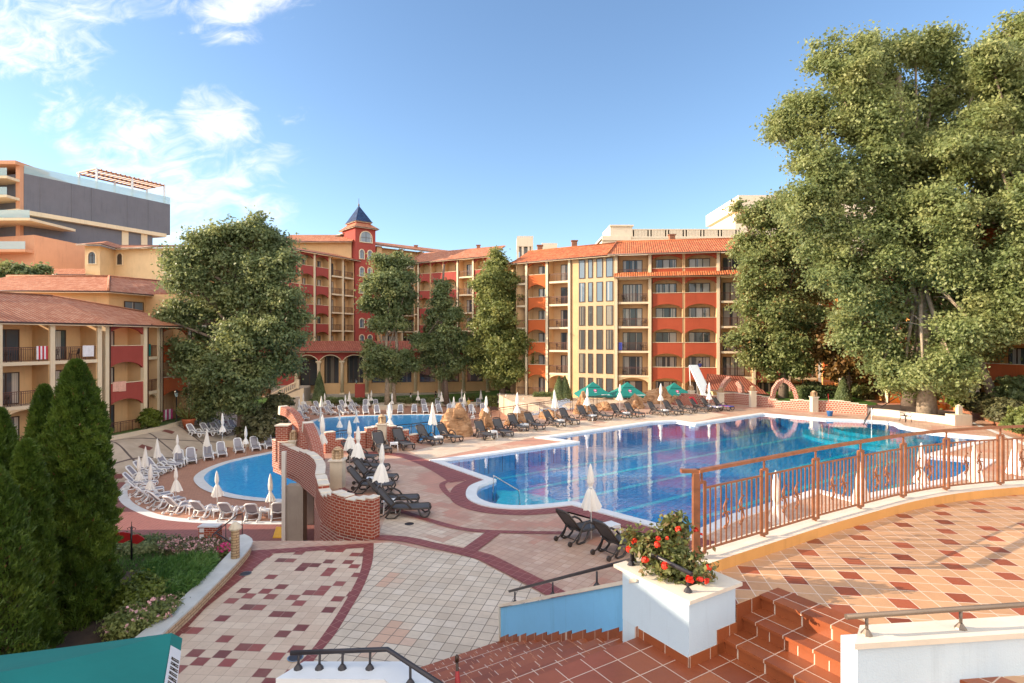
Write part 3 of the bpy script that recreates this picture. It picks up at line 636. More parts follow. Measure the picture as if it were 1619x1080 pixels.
for k in range(4):
    z0 = 0 if k == 0 else .16 * k; ua = -.012 if k == 0 else .55 + .34 * (k - 1) - .10; ub = (.55 + .34 * k) if k < 1 else .55 + .34 * k
    ub = min(ub, .80); 
    if ua >= ub: continue
    mb.prism(lw_([uv(ua, -.012), uv(ub, -.012), uv(ub, 0), uv(ua, 0)]), (0 if k == 0 else 0.0), z0 + .12, 0)
mb.build('skirting', 'tile_step', pl)
# blue stair wall
sw = empty('stair_wall', (Fp.x, Fp.y, 0), 'bright blue rendered wall stepping down beside the long terracotta stair', 'wall')
n_ = Vector(((E - Fp).y, -(E - Fp).x)).normalized() * .22
def ztop(t): return 3.27 - 2.36 * t
lf = lambda p: (p[0] - Fp.x, p[1] - Fp.y)
a, b = Fp, E
mb = MB(); mb.prism([lf(a), lf(b), lf(b + n_), lf(a + n_)], -.02, [ztop(0) - .05, ztop(1) - .05, ztop(1) - .05, ztop(0) - .05], 0); mb.build('body', 'blue_plaster', sw)
mb = MB(); q = n_ * .15; e = (E - Fp).normalized() * .04
mb.prism([lf(a - q), lf(b - q + e), lf(b + n_ + q + e), lf(a + n_ + q)], [ztop(0) - .05, ztop(1) - .05, ztop(1) - .05, ztop(0) - .05], [ztop(0), ztop(1), ztop(1), ztop(0)], 0)
mb.prism([lf(b - q), lf(b - q + e), lf(b + n_ + q + e), lf(b + n_ + q)], 0, ztop(1) - .055, 0)
mb.build('stone_cap', 'coping_warm', sw)
mb = MB(); nu = n_.normalized() * -.012
for k in range(NS - 1):
    t0 = k / (NS - 1); t1 = (k + 1) / (NS - 1); z = LDZ - rise * (k + 1); p0 = a.lerp(b, t0); p1 = a.lerp(b, t1)
    mb.prism([lf(p0 + nu), lf(p1 + nu), lf(p1), lf(p0)], max(0, z - .1), [z + .34, z + .07, z + .07, z + .34], 0)
mb.build('skirting', 'tile_step', sw)
# handrail along the stair wall, over the planter
def handrail(name, label, pts, feet, mat='rail_dark', r=.022, rf=.014):
    o = Vector(pts[0]); root = empty(name, tuple(o), label, 'handrail')
    mb = MB(); mb.tube([Vector(p) - o for p in pts], r, 10); mb.build('rail', mat, root)
    for p, q in feet:
        mb = MB(); p = Vector(p) - o; q = Vector(q) - o; mb.tube([p, q], rf, 8); mb.lathe([(.05, p.z), (.045, p.z + .012), (.018, p.z + .05)], (p.x, p.y), 8, smooth=False); mb.build('post', mat, root)
def onwall(t, s=.11): p = a.lerp(b, t) + n_.normalized() * s; return Vector((p.x, p.y, ztop(t)))
pz = LDZ + .74; R0 = onwall(.93); 
pa = Vector((*uv(.12, 1.0), pz)); pb = Vector((*uv(.12, .12), pz))
handrail('stair_handrail', 'dark round handrail running down the blue stair wall and over the planter', [R0 + Vector((-.05, .12, .17)), onwall(.06) + Vector((0, 0, .24)), pa + Vector((0, .03, .25)), pb + Vector((.02, -.07, .22))],
         [(onwall(t), onwall(t) + Vector((0, 0, .2))) for t in (.9, .55, .25)] + [(pa + V2.to_3d() * .03 * 0, pa + Vector((0, 0, .23))), (pb, pb + Vector((0, 0, .22)))], 'rail_dark', .024)
# white wall at the lower right with its rail
wa, wb = Vector((2.97, 4.93)), Vector((9.0, 5.62)); wn = Vector((-(wb - wa).y, (wb - wa).x)).normalized() * .27
ww = empty('parapet_wall', (wa.x, wa.y, 0), 'white rendered parapet with a pale stone cap at the lower right', 'wall')
lg = lambda p: (p[0] - wa.x, p[1] - wa.y); wd = (wb - wa).normalized()
mb = MB(); mb.prism([lg(wa + wd * .05 + wn * .12), lg(wb + wn * .12), lg(wb + wn * .9), lg(wa + wd * .05 + wn * .9)], 0, 3.40, 0); mb.build('body', 'white_blue_plaster', ww)
mb = MB(); mb.prism([lg(wa), lg(wb), lg(wb + wn), lg(wa + wd * .28 + wn * 1.1)], 3.40, 3.45, 0); mb.build('stone_cap', 'coping_warm', ww)
c0 = Vector((2.96, 5.02, 3.62)); rp = lambda s, z: Vector((wa.x + wd.x * s + wn.x * .5, wa.y + wd.y * s + wn.y * .5, z))
handrail('parapet_handrail', 'bronze handrail on short posts above the white parapet at the lower right', [rp(.02, 3.62), rp(5, 3.66)], [(rp(s, 3.45), rp(s, 3.62)) for s in (.22, 1.15, 2.2, 3.3)], 'rail_bronze', .024)
# plinth at the bottom with its rail
pp = [(-2.5, 6.02), (-2.32, 6.34), (-1.18, 6.34), (-.50, 5.72), (-.80, 5.40), (-1.34, 6.0)]
pr = empty('stair_plinth', (-1.5, 6.1, 0), 'white stone capped plinth at the foot of the picture beside the stairs', 'plinth')
ll = lambda l: [(x + 1.5, y - 6.1) for x, y in l]; cen = Vector((-1.4, 6.1))
mb = MB(); mb.prism(ll([(cen.x + (x - cen.x) * .93, cen.y + (y - cen.y) * .86) for x, y in pp]), 0, 2.44, 0); mb.build('body', 'stone_cream', pr)
mb = MB(); mb.prism(ll(pp), 2.44, 2.5, 0); mb.build('stone_cap', 'coping', pr)
mb = MB(); mb.prism(ll([(-2.38, 5.985), (-1.42, 5.965), (-1.42, 5.985), (-2.38, 6.005)]), 1.2, 2.36, 0); mb.build('panel', 'coping_warm', pr)
handrail('plinth_handrail', 'black handrail on five short posts above the white plinth', [(-2.42, 6.22, 2.66), (-1.36, 6.22, 2.70), (-.52, 5.42, 2.70)], [((x, 6.2, 2.5), (x, 6.22, 2.68)) for x in (-2.33, -2.1, -1.85, -1.55)] + [((-1.06, 5.93, 2.5), (-1.06, 5.93, 2.68))], 'rail_dark', .026)
hb = empty('folded_parasol', (-.55, 6.3, .8), 'slim black tipped pole with red folded cloth poking up at the stairs', 'parasol')
mb = MB(); mb.tube([(0, 0, 0), (-.06, 0, 1.76)], .016, 8); mb.lathe([(.022, 1.72), (.022, 1.78), (.005, 1.80)], (-.06, 0), 8); mb.build('pole', 'frame_brown', hb)
mb = MB(); mb.tube([(.0, 0, .1), (-.04, 0, 1.2), (-.056, 0, 1.62)], [.09, .06, .02], 10); mb.build('cloth', 'red_paint', hb)

# terrace railing
rt = empty('terrace_railing', (3.68, 8.31, TZ + .15), 'copper painted metal balustrade with scrolls curving round the tiled terrace', 'railing')
ro = Vector((3.68, 8.31, TZ + .15)); cl_ = [Vector((p[0], p[1], 0)) for p in curb]
acc = [0]
for i in range(1, len(cl_)): acc.append(acc[-1] + (cl_[i] - cl_[i - 1]).length)
def at_len(s, z):
    for i in range(1, len(cl_)):
        if s <= acc[i] or i == len(cl_) - 1:
            t = (s - acc[i - 1]) / (acc[i] - acc[i - 1]); p = cl_[i - 1].lerp(cl_[i], t); return Vector((p.x, p.y, TZ + .15 + z)) - ro
def len_at(q):
    best = min(range(2000), key=lambda k: (at_len(k * .008, 0) + ro - Vector((q[0], q[1], TZ + .15))).length); return best * .008
st_ = [len_at(q) for q in ((2.52, 7.57), (3.68, 8.31), (4.82, 9.03), (5.93, 9.68), (7.1, 10.35), (8.28, 10.85), (9.66, 11.25))]; st_ += [st_[-1] + 1.45, st_[-1] + 2.9]
hr = MB(); hp = [at_len(s, 1.12) for s in [st_[0] - .08 + k * .3 for k in range(int((st_[-1] - st_[0]) / .3) + 1)]]
for i in range(len(hp) - 1):
    d = (hp[i + 1] - hp[i]).normalized(); n3 = Vector((-d.y, d.x, 0)) * .035; q0, q1 = hp[i], hp[i + 1] + d * .002
    I = [hr.add(x) for x in (q0 - n3, q0 + n3, q1 + n3, q1 - n3)]; J = [hr.add(x + Vector((0, 0, .045))) for x in (q0 - n3, q0 + n3, q1 + n3, q1 - n3)]
    hr.face(J[::-1]); hr.face(I); [hr.face([I[k], J[k], J[(k + 1) % 4], I[(k + 1) % 4]]) for k in range(4)]
hr.box(hp[0].x - .22, hp[0].x + .03, hp[0].y - .02, hp[0].y + .06, hp[0].z, hp[0].z + .045)
hr.build('handrail', 'rail_copper', rt)
def bar(mb, p, q, r): mb.tube([p, q], r * 1.3, 4, smooth=False, sq=True)
for i, s in enumerate(st_):
    mb = MB()
    for ds in (-.065, .065):
        bar(mb, at_len(s + ds, .03), at_len(s + ds, .99), .02)
    bar(mb, at_len(s - .065, .04), at_len(s + .065, .04), .018); bar(mb, at_len(s - .065, .985), at_len(s + .065, .985), .018)
    bar(mb, at_len(s, -.005), at_len(s, .05), .015); bar(mb, at_len(s, .98), at_len(s, 1.12), .013)
    if i == 0: bar(mb, at_len(s - .12, 0), at_len(s - .12, 1.12), .045)
    mb.build('post', 'rail_copper', rt)
for i in range(len(st_) - 1):
    s0, s1 = st_[i] + .065, st_[i + 1] - .065; mb = MB()
    for z in (.08, .90): 
        for k in range(4): bar(mb, at_len(s0 + (s1 - s0) * k / 4, z), at_len(s0 + (s1 - s0) * (k + 1) / 4, z), .013)
    nb = 10
    for k in range(1, nb + 1): s = s0 + (s1 - s0) * k / (nb + 1); bar(mb, at_len(s, .08), at_len(s, .90), .0095)
    p_ = mb.build('baluster_panel', 'rail_copper', rt)
    for k in (4, 7):
        s = s0 + (s1 - s0) * k / (nb + 1); sc = MB(); d = (at_len(s + .05, 0) - at_len(s - .05, 0)).normalized(); pts = []
        for t in range(25):
            q = t / 24; z = .30 + q * .36; xo = .05 * math.sin(q * 2 * math.pi) * (1 if q < 1 else 1)
            pts.append(at_len(s, z) + d * xo)
        sc.tube(pts, .012, 6)
        for zz, sg in ((.30, -1), (.66, 1), (.48, 1), (.48, -1)):
            c = at_len(s, zz) + d * sg * (.02 if zz != .48 else .045)
            sc.tube([c + d * (.024 * math.cos(a_)) + Vector((0, 0, .024 * math.sin(a_))) for a_ in [k2 * math.pi / 6 for k2 in range(10)]], .010, 6)
        sc.build('scroll', 'rail_copper', p_)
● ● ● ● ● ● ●
Goal — Search the material above for "picture". Pull out each line where it shows up.

The output —
Write part 3 of the bpy script that recreates this picture. It picks up at line 636. More parts follow. Measure the picture as if it were 1619x1080 pixels.
pr = empty('stair_plinth', (-1.5, 6.1, 0), 'white stone capped plinth at the foot of the picture beside the stairs', 'plinth')